My mother in law makes ravioli by hand for special occasions:

* She mixes the flour, water and salt * That is then spread out into sheets with the help of a hand-cranked machine. * She then uses a cutting roller to cut those into the right shapes. * Then the filling (mix of greens) goes into each one by hand and it's closed up. * They get cooked. * At the end they get a healthy bunch of ragù (bolognese meat sauce, if you must) on them.

I feel guilty eating them, because it takes hours and hours to do all that, and then it's gone in a few minutes it seems like.

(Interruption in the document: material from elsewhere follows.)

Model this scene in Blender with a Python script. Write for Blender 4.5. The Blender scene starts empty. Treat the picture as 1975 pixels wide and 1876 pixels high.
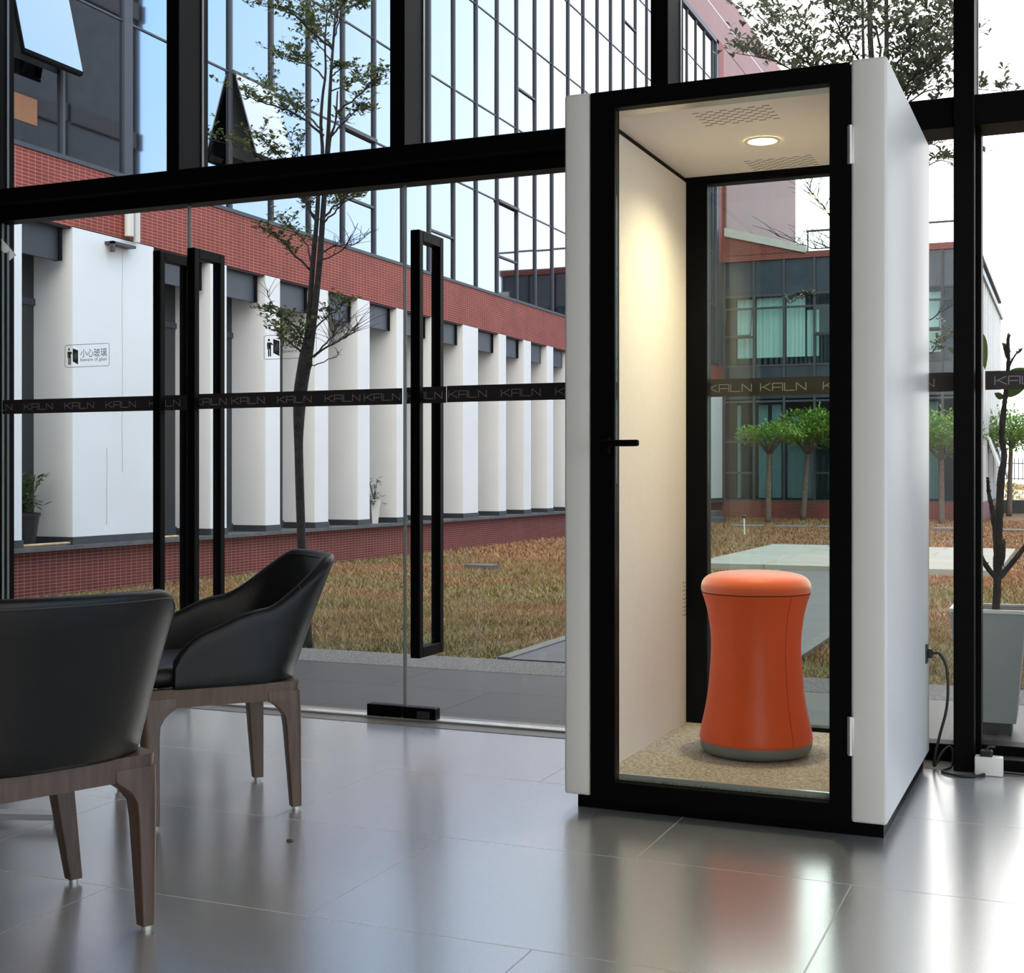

> I feel guilty eating them

If you want to honor her time you shouldn't waste a moment on guilt, you should just let the taste of the pasta linger as long as you can, until it is interrupted by something else besides guilt!

You can get back all of those moments she put in by savoring the dish. That's the beauty of well made food: it will tell quite a story in your body if you let it.


Maybe you should gift her with a newer pasta machine. :)

Pasta certainly isn't a staple of Finnish cuisine, but through family I have Italian relatives, and my parents have been making handmade pasta since before durum wheat was widely available here (it certainly was a very different world back then). Their hand cranked pasta machine has among other “heads” a tool for ravioli, taking in two sheets of pasta dough and automatically applying contents for each one it cuts. Certainly faster than filling them one by one, can't tell if you can taste the difference. (I really used to like pasta, shame that certain grains and I don't get well together.)


You can make handmade pasta in any country...


I make my own pasta and I still feel guilty eating it.